Of the lines listed below, return exactly those that run from the line containing "Continue the Blender" through the line containing "for i, (xa_, xb_)", both included.
+++ TASK MATERIAL +++
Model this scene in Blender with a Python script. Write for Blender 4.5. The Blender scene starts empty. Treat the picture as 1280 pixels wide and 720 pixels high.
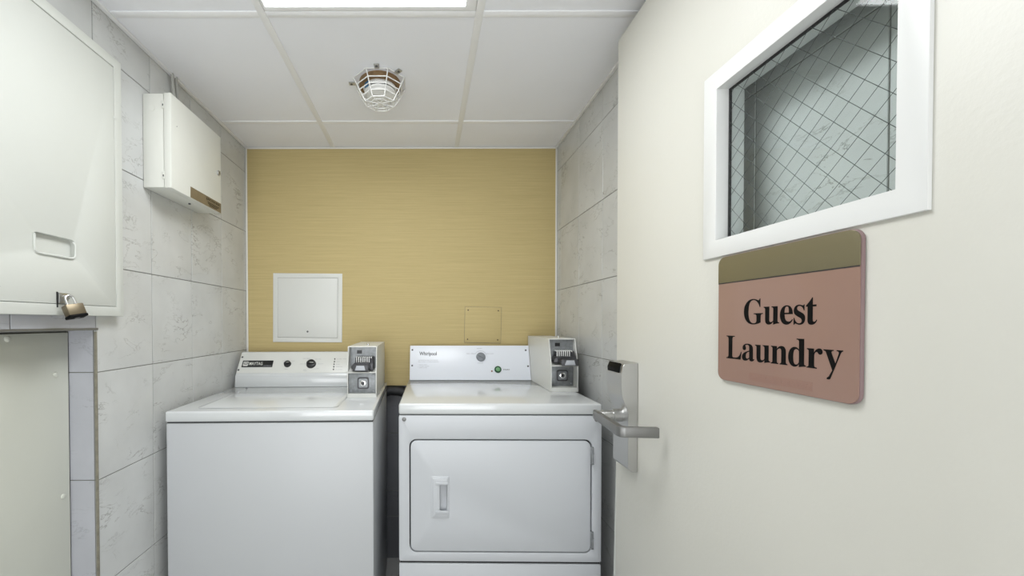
import bpy, bmesh, math, random
from mathutils import Matrix, Vector
random.seed(7)
R = math.radians
SC = bpy.context.scene
COL = SC.collection

# ---------------------------------------------------------------- camera
cam_d = bpy.data.cameras.new('camera')
cam = bpy.data.objects.new('camera', cam_d)
COL.objects.link(cam)
SC.camera = cam
cam_d.sensor_width = 36
cam_d.lens = 500 / 1280 * 36
cam_d.shift_x = 107 / 1280
cam_d.shift_y = 49.5 / 1280
cam_d.clip_start = 0.02
cam.location = (0, 0, 1.2)
cam.rotation_euler = (R(90 - 0.75), R(0.08), 0)

# ---------------------------------------------------------------- world and exposure
w = bpy.data.worlds.new('world')
SC.world = w
w.use_nodes = True
w.node_tree.nodes['Background'].inputs[0].default_value = (0.9, 0.93, 1, 1)
w.node_tree.nodes['Background'].inputs[1].default_value = 0.3
SC.view_settings.view_transform = 'Standard'
SC.view_settings.look = 'None'
SC.view_settings.gamma = 1
SC.view_settings.use_curve_mapping = False
SC.view_settings.exposure = -0.09
LAMP = 14.5            # brightness of the two ceiling panels
FILL = 30.0          # watts of the fill light added unseen behind the camera

fl = bpy.data.lights.new('fill_lamp', 'AREA')
fl.shape = 'RECTANGLE'; fl.size = 1.5; fl.size_y = 1.2
fl.energy = FILL; fl.color = (0.97, 0.985, 1)
flo = bpy.data.objects.new('fill_light', fl)
COL.objects.link(flo)
flo.location = (-0.15, -1.6, 0.80)
flo.rotation_euler = (R(112), 0, 0)

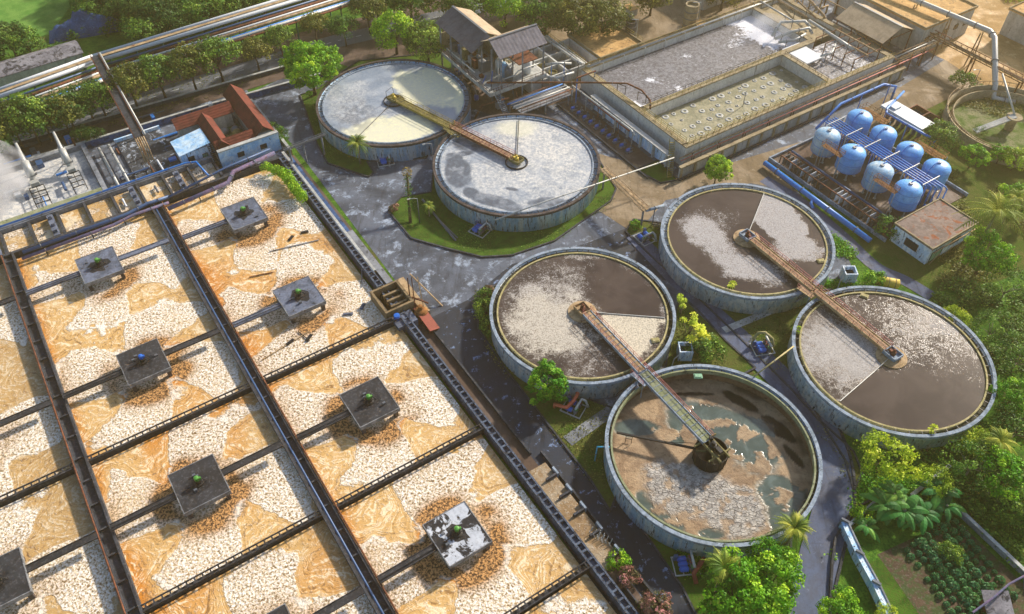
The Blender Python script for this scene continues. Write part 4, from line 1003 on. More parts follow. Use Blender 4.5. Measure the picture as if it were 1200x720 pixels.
for q, r_, h, lab, mt in (((737,52), 1.25, 6.0, 'dark upright cylinder by the small settling pit', 'concrete_dark'), ((807,34), 1.7, 6.5, 'grey upright concrete cylinder behind the back pool', 'concrete_warm')):
    p = G(*q); t = thing('silo', lab, 'silo', p); m = MB(); m.lathe([(r_, 0), (r_, h), (r_*.8, h), (r_*.8, h-.6), (.02, h-.6)], p, 28); m.build('shell', M[mt], t)
    m = MB()
    for z in (1.5, 3.2, 4.9): m.lathe([(r_+.01, z-.12), (r_+.08, z-.12), (r_+.08, z+.12), (r_+.01, z+.12)], p, 28)
    m.build('hoops', M['grey'], t)
    m = MB(); m.tube([p+Vector((r_+.3,0,0)), p+Vector((r_+.3,0,h+.4)), p+Vector((0,0,h+.4))], .1, 8); m.build('vent_pipe', M['pipe_pale'], t)
# small compartmented basin left of the back pool
t = thing('compartment_basin', 'small basin split into mossy compartments, left of the pools', 'basin', U(-138,100,0))
m = MB(); m.ubox(-147,-131.5,91.5,106.5,0,.8); m.build('base', M['concrete_warm'], t)
for a in [(-147,-131.5,91.5,91.9),(-147,-131.5,106.1,106.5),(-147,-131.5,96.4,96.8),(-147,-131.5,101.2,101.6)]: m = MB(); m.ubox(*a, .8, 3.6); m.build('wall', M['pool_wall'], t)
for u in (-147,-143.2,-139.3,-135.4,-131.9): m = MB(); m.ubox(u,u+.35,91.9,106.1,.8,3.5); m.build('divider', M['concrete_pale'], t)
for k in range(6): m = MB(); u = -146.4+2.5*k; m.lathe([(.02,.9),(1.0,.9),(1.0,2.9),(.85,2.9),(.85,2.6),(.02,2.6)], U(u,99,0), 16) if k % 2 else m.ubox(u,u+1.6,102.2,104.8,.8,3.0); m.build('hopper', M['olive' if k % 2 else 'grey'], t)
yrail(-147,91.6,-131.6,91.6,3.6,par=t); yrail(-146.9,91.6,-146.9,106.4,3.6,par=t); yrail(-147,106.3,-131.6,106.3,3.6,par=t,mat='railyellow')
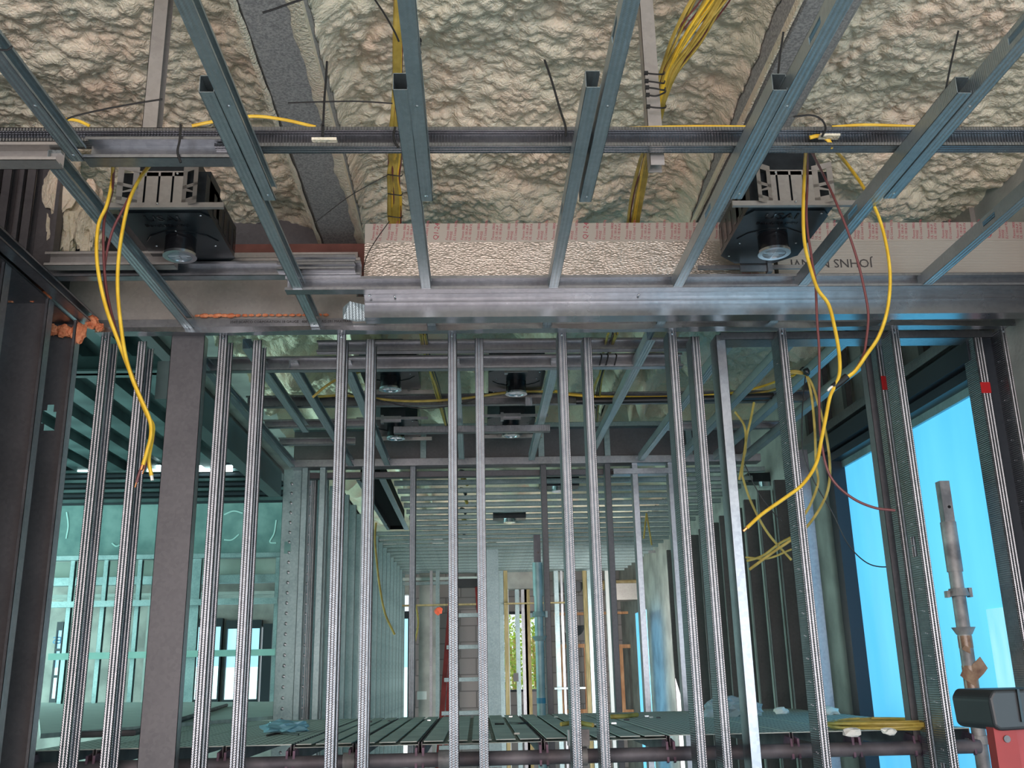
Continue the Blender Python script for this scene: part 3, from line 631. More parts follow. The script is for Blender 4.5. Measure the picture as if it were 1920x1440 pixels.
tag(MB().box((a0.x, 4.3, a0.z-.02), (a0.x+.03, 4.31, a0.z+.02)).obj('metal_clip', GA), 'small ribbed clip hanging at the right downlights', 'clip')
# soffit behind: sheets between short studs
sx = [(-1.08, -.62), (-.60, -.31), (-.29, .40), (.42, .80), (.82, 1.30), (1.32, 1.66)]
sf = empty('soffit', 'dark taupe panelled soffit above the farther partition', 'soffit', (0, Y3, 1.24))
for i, (xa_, xb_) in enumerate(sx):
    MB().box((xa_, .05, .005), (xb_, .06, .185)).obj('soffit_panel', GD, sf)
    MB().box((xb_-.012, .02, -.005), (xb_+.022, .05, .19)).obj('upright', GF, sf)
rail('soffit_top_track', -1.08, 1.70, Y3, 1.425, 'grey-green track capping the dark soffit panels', w=.06, h=.03, face='closed', mat=GF, lip=0)
rail('third_top_track', -1.08, 1.72, Y3-.03, ZJ-.002, 'pink-grey top track of the farther partition', w=.10, h=.045, face='closed', mat=GP, lip=0)
rail('third_lower_track', -1.0, .95, Y3+.08, 1.145, 'dark lower rail just under the farther top track', w=.05, h=.035, face='closed', mat=GD, lip=0)
for i, (u, mt, lab) in enumerate(((578, GF, 'first at left'), (611, GF, 'second at left'), (690, GF, 'behind the left downlights'), (780, GA, 'slim, left of centre'), (1024, GD, 'dark, right of centre'), (1144, GD, 'slim dark, centre right'), (1195, GP, 'grey, near a yellow wire loop'), (1262, GP, 'at right of the rear opening'))):
    stud('far_partition_stud', X(u, Y3, 870)-.034, Y3, FL, ZJ, f'farther partition stud, {lab}', w=.034, d=.07, mat=mt, group='farther partition studs')
rail('opening_header', X(1150, Y3, 880), X(1262, Y3, 880), Y3-.005, 1.130, 'short header over the farther opening', w=.08, h=.035, face='closed', mat=GP, lip=0, cat='header')
# corner cluster at the hall edge
for i, (u0, u1, yy, mt, lab) in enumerate(((527, 562, 5.85, GF, 'broad pale corner stud with a torn patch'), (566, 590, 5.95, GA, 'ribbed corner stud with dimples'), (592, 612, 6.15, GF, 'bluish corner stud'), (615, 640, 6.4, GF, 'grey corner stud'))):
    xx = X(u0, yy, 1000); ww = X(u1, yy, 1000)-xx
    o = stud('corner_stud', xx, yy, FL, 1.20, f'{lab} at the left end of the farther partition', w=ww, d=.05, mat=mt, lip=.006)
    if i in (1, 0):
        b = MB()
        for k in range(34):
            b.lump((ww*.45, -.001, 1.0+k*.058), .011, (1, .35, 1), k, 1, 0)
        b.obj('pressed_dimples', GP, o, smooth=True)
    if i == 0: MB().box((ww*.2, -.002, 2.50), (ww*.55, -.0005, 2.57)).obj('paper_patch', TEAL, o)
# long corridor wall on the left, studs one after another
for i in range(14):
    yy = 6.7+i*.42
    stud('corridor_stud', -.945, yy, FL, ZJ, f'corridor wall stud seen edge on, {ORD[i]} from the near end', w=.09, d=.034, mat=GF, lip=.008, group='corridor wall studs')
joist('corridor_top_track', -.945, 6.6, 12.4, ZJ-.001, 'bright top track of the corridor wall running away', w=.05, h=.03, mat=GP, cat='track')
# right depth wall studs beyond the window
for i in range(12):
    yy = 5.62+i*.36
    stud('window_wall_stud', 1.86, yy, FL, 1.12, f'dark stud of the right wall past the window, {ORD[i]} from the near end', w=.08, d=.034, mat=GD if i else GA, group='right wall studs past the window')
o = stud('jamb_stud', 1.80, 5.30, FL, 1.16, 'bright blue-lit stud standing beside the far window jamb', w=.05, d=.09, mat=GP, cat='stud')
tag(MB().box((1.79, 10.6, FL), (1.80, 11.3, .62)).obj('far_window_strip', FILM), 'thin strip of blue film far beyond on the right', 'film')
# hall-side tray blocks and beams
hb_ = [(-1.24, 3.6, 6.0, 1.10, 'dark green steel beam under the edge of the tray')]
tag(MB().box((-1.20, 3.62, 1.02), (-1.13, 5.75, 1.17)).obj('hall_beam', DECK), 'dark green steel beam under the pale tray edge at left', 'beam')
for i, (y, z, h) in enumerate(((4.6, 2.12, .15), (6.9, 2.14, .13))):
    tag(MB().box((-6.7, y, z), (-1.82, y+.05, z+h)).box((-6.7, y-.06, z), (-1.82, y+.11, z+.015)).obj('hall_cross_beam', DECK), f'dark steel beam crossing the dim hall ceiling, {["nearer","farther"][i]} one', 'beam')
# ================================================================== HALL FAR END (left)
YH = 11.0
lv = empty('louvre', 'dark horizontal louvre slats at the far end of the hall', 'louvre', (-5.0, YH, 1.92))
for k in range(7): MB().box((0, 0, .0+k*.055), (3.3, .06, .030+k*.055)).obj('slat', FRM if k % 2 else DECK, lv)
MB().box((0, .07, -.02), (3.3, .1, .5)).obj('backing', FRM, lv)
for i, (u, wd) in enumerate(((158, 26), (288, 26), (384, 30), (426, 20), (497, 20), (531, 11))):
    p = aY(u-wd/2, 884, YH-.05); q = aY(u+wd/2, 872, YH-.05)
    tag(MB().box((p.x, YH-.05, p.z), (q.x, YH-.03, q.z)).obj('daylight_gap', DAYL), f'glowing daylight gap above the hall louvres, {ORD[i]} from left', 'light', 'daylight gaps over the louvres')
sp_ = tag(MB().box((-5.0, YH+.1, 1.30), (-1.9, YH+.14, 1.92)).obj('spandrel_panel', TEAL), 'teal-lit spandrel band with chalky scribbles under the louvres', 'panel')
SCRB = M('pale_chalk', (.55, .80, .76), .8)
for i, pts in enumerate((((210, 1018), (218, 1024), (228, 1020)), ((420, 1012), (435, 1012), (448, 1002)), ((420, 965), (438, 958), (455, 962)), ((518, 975), (514, 1000), (506, 1016), (518, 1018)), ((125, 960), (128, 985), (124, 1010)))):
    MB().tube([aY(u, v, YH+.095) for u, v in pts], .008, 6, flat=.3).obj('chalk_mark', SCRB, sp_)
rail('hall_frame_rail', -5.0, -2.0, YH-.2, 1.26, 'bright cyan top rail of the hall window framing', w=.09, h=.05, mat=GF, face='closed', lip=0)
rail('hall_frame_rail', -5.0, -2.0, YH+.1, 1.02, 'second cyan rail in the hall window framing', w=.09, h=.09, mat=GF, face='closed', lip=0)
tag(MB().box((-5, YH+.3, 1.1), (-1.9, YH+.33, 1.3)).obj('pale_panel', vary(M('pale_green_board', (.4,.47,.42), .8), (.36,.43,.38), (.45,.52,.47), 3)), 'pale green board between the two cyan rails', 'board')
for i, (u, w_, mt) in enumerate(((128, .045, GF), (191, .045, GF), (255, .045, GF), (357, .10, GF), (452, .045, GF), (515, .045, GF))):
    stud('hall_stud', X(u, YH-.15, 1100), YH-.15, -.4, 1.26, f'cyan framing stud at the hall end, {ORD[i]} from left', w=w_, d=.06, mat=mt, group='hall end framing studs', lip=0)
for i, u in enumerate((140, 206, 268)):
    stud('timber_faced_stud', X(u, YH+.7, 1250), YH+.7, -.45, .95, f'cream lit stud at the hall end, {ORD[i]} from left', w=.10, d=.05, mat=PLY, group='cream studs at the hall end', lip=0)
p0 = aY(90, 1134, YH-.4); p1 = aY(520, 1122, YH-.4)
tag(MB().box((p0.x, YH-.4, p0.z-.03), (p1.x, YH-.34, p0.z+.03)).obj('hall_brace', GF), 'upper thin cyan brace across the hall studs', 'brace')
p0 = aY(90, 1232, YH-.4)
tag(MB().box((p0.x, YH-.4, p0.z-.03), (p1.x, YH-.34, p0.z+.035)).obj('hall_brace', vary(M('mint_board', (.30,.52,.46), .7), (.26,.47,.42), (.36,.58,.52), 4)), 'lower mint board across the hall studs', 'brace')
# hall windows
YG = 12.6
for i, (u0, v0, u1, v1, lab) in enumerate(((96, 1182, 118, 1310, 'narrow hall window at far left with mirrored letters'), (348, 1175, 415, 1312, 'wide bright hall window right of the brown post'), (420, 1178, 488, 1312, 'bright hall window beside the dark mullion'))):
    a = aY(u0, v1, YG); b_ = aY(u1, v0, YG)
    o = empty(f'window_{i+2}', lab, 'window', (a.x, YG, a.z)); o['kind'] = 'structure'; del o['category']; 
    W_, H_ = b_.x-a.x, b_.z-a.z
    e_ = .012 if i == 0 else .02; f = MB().box((-e_, -.03, H_), (W_+e_, .05, H_+.10)).box((-e_, -.03, -.06), (W_+e_, .05, 0)).box((-e_, -.03, 0), (0, .05, H_)).box((W_, -.03, 0), (W_+e_, .05, H_)); 
    if i == 0: f.box((0, -.03, .24), (W_, .03, .27)).box((0, -.03, .55), (W_, .03, .58))
    f.obj('window_frame', FRM, o)
    MB().box((0, .01, H_*.45), (W_, .02, H_)).obj('pane', SKYP, o); MB().box((0, .01, 0), (W_, .02, H_*.45)).obj('pane', SNOW, o)
    if i == 0:
        t = text('ES', .115, M('blue_lettering', (.05, .25, .5), .6), o, TM((W_-.002, .0, .64), (-1, 0, 0), (0, 0, 1)), 'mirrored_letters')
slab('wall_hall_end', (-5.4, YG+.05, FL), (-3.9, YG+.2, 1.6), CONW); slab('wall_hall_end', (-2.1, YG+.05, FL), (-.9, YG+.2, 1.6), CONW)
slab('wall_hall_end', (-3.9, YG+.05, .62), (-2.1, YG+.2, 1.6), CONW)
slab('wall_hall_end', (-3.9, YG+.05, FL), (-2.1, YG+.2, -.28), CONW)
slab('wall_hall_end', (-3.58, YG+.05, -.28), (-2.95, YG+.2, .62), CONW)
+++
◆ SOLUTION TO THE EXERCISE ◆
Continue the Blender Python script for this scene: part 3, from line 631. More parts follow. The script is for Blender 4.5. Measure the picture as if it were 1920x1440 pixels.
tag(MB().box((a0.x, 4.3, a0.z-.02), (a0.x+.03, 4.31, a0.z+.02)).obj('metal_clip', GA), 'small ribbed clip hanging at the right downlights', 'clip')
# soffit behind: sheets between short studs
sx = [(-1.08, -.62), (-.60, -.31), (-.29, .40), (.42, .80), (.82, 1.30), (1.32, 1.66)]
sf = empty('soffit', 'dark taupe panelled soffit above the farther partition', 'soffit', (0, Y3, 1.24))
for i, (xa_, xb_) in enumerate(sx):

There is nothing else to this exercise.